Ao lançarmos qualquer balanço ou escrutínio sobre os nossos últimos anos, podemos confirmar, sem dificuldade, que nos inserimos do lado de lá da linha durkheimiana. E nossos obscurantismos têm se convertido em algo naturalizado, costumaz, que ganha as rolagens de telas, as páginas dos jornais e a realidade cotidiana como parte quase que intrínseca da paisagem.
Também é fato que exemplos de disfuncionalidades não estão apenas no seio da população: na verdade, eles têm frequentemente partido de cima, de nossas instâncias de poder, de nosso Brasil oficial. E vários casos parecem figurar como "inspirações" para certos espíritos. No mínimo, tendem a ser apropriados como legitimação para determinadas práticas ou cosmovisões de ódios e pós-verdades.
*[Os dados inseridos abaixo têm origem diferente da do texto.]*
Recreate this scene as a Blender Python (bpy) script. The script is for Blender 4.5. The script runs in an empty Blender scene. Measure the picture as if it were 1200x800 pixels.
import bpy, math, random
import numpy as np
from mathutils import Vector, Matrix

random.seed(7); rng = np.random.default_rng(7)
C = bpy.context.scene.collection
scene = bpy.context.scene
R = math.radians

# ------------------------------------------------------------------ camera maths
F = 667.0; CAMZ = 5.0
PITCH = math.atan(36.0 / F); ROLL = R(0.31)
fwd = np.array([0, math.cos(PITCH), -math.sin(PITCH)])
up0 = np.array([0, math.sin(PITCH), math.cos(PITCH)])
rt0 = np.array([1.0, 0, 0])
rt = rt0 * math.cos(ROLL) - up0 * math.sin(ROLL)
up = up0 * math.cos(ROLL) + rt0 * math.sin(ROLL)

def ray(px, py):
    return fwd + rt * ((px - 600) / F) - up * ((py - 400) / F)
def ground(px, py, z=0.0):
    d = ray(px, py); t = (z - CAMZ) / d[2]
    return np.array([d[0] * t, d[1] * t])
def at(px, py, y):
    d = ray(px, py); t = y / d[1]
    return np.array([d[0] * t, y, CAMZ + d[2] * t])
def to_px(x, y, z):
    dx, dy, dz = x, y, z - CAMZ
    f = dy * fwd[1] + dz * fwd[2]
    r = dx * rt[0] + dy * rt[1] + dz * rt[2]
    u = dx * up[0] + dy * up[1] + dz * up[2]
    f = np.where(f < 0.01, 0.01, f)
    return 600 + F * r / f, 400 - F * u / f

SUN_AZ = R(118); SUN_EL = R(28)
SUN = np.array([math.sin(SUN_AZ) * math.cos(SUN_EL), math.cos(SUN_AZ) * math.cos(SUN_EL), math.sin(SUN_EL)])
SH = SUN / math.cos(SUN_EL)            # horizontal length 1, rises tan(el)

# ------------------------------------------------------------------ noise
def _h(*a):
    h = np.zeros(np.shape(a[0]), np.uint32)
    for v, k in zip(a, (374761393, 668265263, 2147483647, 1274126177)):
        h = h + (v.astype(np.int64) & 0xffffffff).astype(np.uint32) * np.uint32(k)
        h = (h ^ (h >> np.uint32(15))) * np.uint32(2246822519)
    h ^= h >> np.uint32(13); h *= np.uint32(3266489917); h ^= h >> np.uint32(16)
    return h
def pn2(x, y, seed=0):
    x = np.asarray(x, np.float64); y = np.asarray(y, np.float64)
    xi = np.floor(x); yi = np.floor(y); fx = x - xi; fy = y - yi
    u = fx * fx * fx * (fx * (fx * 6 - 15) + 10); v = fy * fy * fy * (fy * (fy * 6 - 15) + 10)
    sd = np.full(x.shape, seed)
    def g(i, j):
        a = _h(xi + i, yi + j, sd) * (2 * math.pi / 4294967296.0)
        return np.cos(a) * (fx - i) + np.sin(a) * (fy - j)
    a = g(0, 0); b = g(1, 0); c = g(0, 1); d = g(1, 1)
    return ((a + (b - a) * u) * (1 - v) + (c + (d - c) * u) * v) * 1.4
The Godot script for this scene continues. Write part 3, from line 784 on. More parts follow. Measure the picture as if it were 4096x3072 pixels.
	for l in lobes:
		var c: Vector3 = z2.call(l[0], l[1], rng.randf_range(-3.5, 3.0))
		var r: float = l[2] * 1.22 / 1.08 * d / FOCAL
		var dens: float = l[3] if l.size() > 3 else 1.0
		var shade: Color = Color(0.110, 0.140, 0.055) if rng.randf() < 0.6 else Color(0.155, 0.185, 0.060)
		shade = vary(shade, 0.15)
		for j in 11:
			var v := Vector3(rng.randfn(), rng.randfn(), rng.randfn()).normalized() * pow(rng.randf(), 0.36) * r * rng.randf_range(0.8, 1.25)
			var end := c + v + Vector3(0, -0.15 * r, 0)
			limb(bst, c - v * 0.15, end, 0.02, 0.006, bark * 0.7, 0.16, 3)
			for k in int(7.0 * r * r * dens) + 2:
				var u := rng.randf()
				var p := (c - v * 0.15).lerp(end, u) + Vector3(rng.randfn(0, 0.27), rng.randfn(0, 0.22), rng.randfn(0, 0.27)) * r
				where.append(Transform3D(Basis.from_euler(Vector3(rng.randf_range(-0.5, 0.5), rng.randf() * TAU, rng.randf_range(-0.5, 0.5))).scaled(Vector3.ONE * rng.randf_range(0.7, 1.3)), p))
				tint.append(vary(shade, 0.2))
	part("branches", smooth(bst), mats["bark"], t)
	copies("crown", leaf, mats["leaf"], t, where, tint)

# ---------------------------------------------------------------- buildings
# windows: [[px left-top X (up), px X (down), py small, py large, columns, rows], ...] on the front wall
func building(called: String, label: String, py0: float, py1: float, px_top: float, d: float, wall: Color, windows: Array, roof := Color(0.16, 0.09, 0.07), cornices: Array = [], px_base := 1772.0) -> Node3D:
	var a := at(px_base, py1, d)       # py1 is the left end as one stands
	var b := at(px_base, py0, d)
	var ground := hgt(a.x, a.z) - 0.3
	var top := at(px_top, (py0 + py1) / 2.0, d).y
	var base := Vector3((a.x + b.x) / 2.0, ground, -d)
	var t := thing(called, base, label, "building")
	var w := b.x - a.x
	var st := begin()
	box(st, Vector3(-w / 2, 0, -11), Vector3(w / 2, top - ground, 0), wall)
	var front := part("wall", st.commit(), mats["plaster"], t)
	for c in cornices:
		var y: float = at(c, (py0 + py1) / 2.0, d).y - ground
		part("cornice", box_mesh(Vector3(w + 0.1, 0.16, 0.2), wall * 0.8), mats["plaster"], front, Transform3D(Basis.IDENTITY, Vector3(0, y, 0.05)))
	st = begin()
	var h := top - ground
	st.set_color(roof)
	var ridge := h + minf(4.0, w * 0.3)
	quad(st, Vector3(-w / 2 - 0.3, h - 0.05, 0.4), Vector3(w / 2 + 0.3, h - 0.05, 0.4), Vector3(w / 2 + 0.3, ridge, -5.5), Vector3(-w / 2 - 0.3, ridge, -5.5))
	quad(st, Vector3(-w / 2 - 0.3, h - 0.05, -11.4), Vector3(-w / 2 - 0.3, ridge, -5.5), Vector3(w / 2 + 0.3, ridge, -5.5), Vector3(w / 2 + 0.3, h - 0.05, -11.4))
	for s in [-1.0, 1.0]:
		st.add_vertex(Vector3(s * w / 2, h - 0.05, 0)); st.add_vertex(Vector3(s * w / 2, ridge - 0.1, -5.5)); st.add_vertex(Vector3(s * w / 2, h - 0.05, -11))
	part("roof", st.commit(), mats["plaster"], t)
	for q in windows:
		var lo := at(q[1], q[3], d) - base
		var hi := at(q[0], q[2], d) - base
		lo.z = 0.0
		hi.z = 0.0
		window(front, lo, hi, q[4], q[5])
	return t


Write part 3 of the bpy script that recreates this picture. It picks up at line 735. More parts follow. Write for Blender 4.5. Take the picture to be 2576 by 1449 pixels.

Aqui relembro Lilia Schwarcz, que, em fases finais da escrita do instigante Brasil: uma biografia, produzida com a também historiadora Heloisa Starling, se via em parte encantada com um país que, a despeito dos problemas, parecia encampar com seriedade a luta cidadã por dias melhores. Publicada em 2015, a obra ganharia um pós-escrito dois anos depois. Nossa história, reforçam as autoras no adendo voltado a dias de luzes menos vívidas em nosso sol republicano, é "feita de escolhas, projetos e de suas consequências".
Essa alusão à nossa história de país, obra contínua em aberto, agora nos reconduz à referência das nossas primeiras linhas, mas sob outro ponto da narrativa mitológica: junto ao Caos jaziam, latentes, as sementes que levariam à formação das coisas - da vida e do mundo. Que possamos, na seara de cá, ver também germinar e brotar sementes: as de resistências e de escolhas e ações concretas que nos levem a tempos renovados. Ano de pleitos federais e estaduais, a propósito, está aí também para isso.